Published on the 25/10/2016 | Written by Donovan Jackson

Dynamics Day

Dynamics Day serves up a smorgasbord of Microsoft…

It is an exciting time in the Microsoft world, with the recent preview of Dynamics 365, a new version of NAV just released, including a ‘financials-only’ package targeted at the likes of Xero and MYOB users, an updated version of its upmarket AX in market earlier this year and a general tightening of the links between the vendor’s enterprise software, Office suite and its Azure cloud computing platform. But what is it all for?

At least a good part of that answer is in the by-now somewhat tired notion of digital transformation. Putting some context to Microsoft’s developments, Intergen’s Richard Brown and Lee Stevens took to the stage for a tête-à-tête at last week’s Dynamics Day. Stevens started off with an elegant definition of what ‘digital’ is all about: “It’s about engaging through any digital touchpoint.”

Engaging goes beyond the one-way traffic of dissemination and implies interacting one-to-one, he added. “Brand messaging is replaced with communications, creating an emotional connection and interacting. It is two-way and about listening and not talking at customers and stakeholders, and digital is the preferred channel,” he said.

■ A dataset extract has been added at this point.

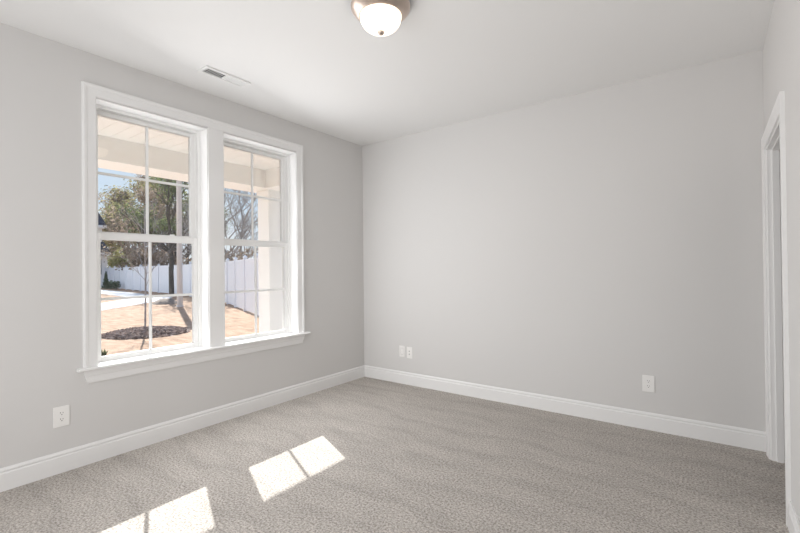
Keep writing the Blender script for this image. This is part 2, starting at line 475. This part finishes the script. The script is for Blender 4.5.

Upending the familiar refrain, Stevens said context is king, content is queen and community is prince. Context is king, he explained, because it is necessary to get the right message to the right person at the right time; quoting a finding from eConsultancy, 74 percent of people, he said, are frustrated if content delivered to them has nothing to do with their interests.

Context depends on gathering and using customer information to get an idea of who he or she is and what the individual wants. Providing a few examples, Brown riffed even further on the exhausted ‘bring your own…/choose your own…’ theme, and said Amazon shopping, with its highly personalised experiences, delivers a ‘choose your own adventure’ experience, effectively shortening the time taken to find the stuff you want to buy.

It’s a mass personalised world, in other words, and customers (unsurprisingly) rather like the illusion that they are unique and special.

But, Brown noted, the ability to deliver those customised experiences takes a conscious effort powered by the necessary enabling technology. He said Forrester Research has shown that 53 percent of top companies don’t have the connected platform necessary to deliver those experiences; again citing Forrester, he said web content management is the key, with a content management system to enable and empower the rapid creation of and changes to content to push it across multiple platforms, including social media, email, instore digital marketing, and more.

“It’s digital marketing with analytics and insight, personalised across multiple channels – digital commerce in which the CRM and ERP systems are fully integrated,” he said.

Marketing automation, added Brown, is necessary to achieve the bidirectional exchanges earlier described by Stevens.

Notably, when delving into the required strategy, much of the mechanics doesn’t sound like anything new: it should be linked to outcomes, it is necessary to break down silos, and information should move freely across platforms and channels. What is perhaps new is the granularity which is implied by mass personalisation – the targeting of the individual at the centre of the frictionless information creation and exchange. “You need to remove barriers and establish cross functional teams,” said Brown, “And you can’t force or dictate the customer journey, but rather need to enable it.”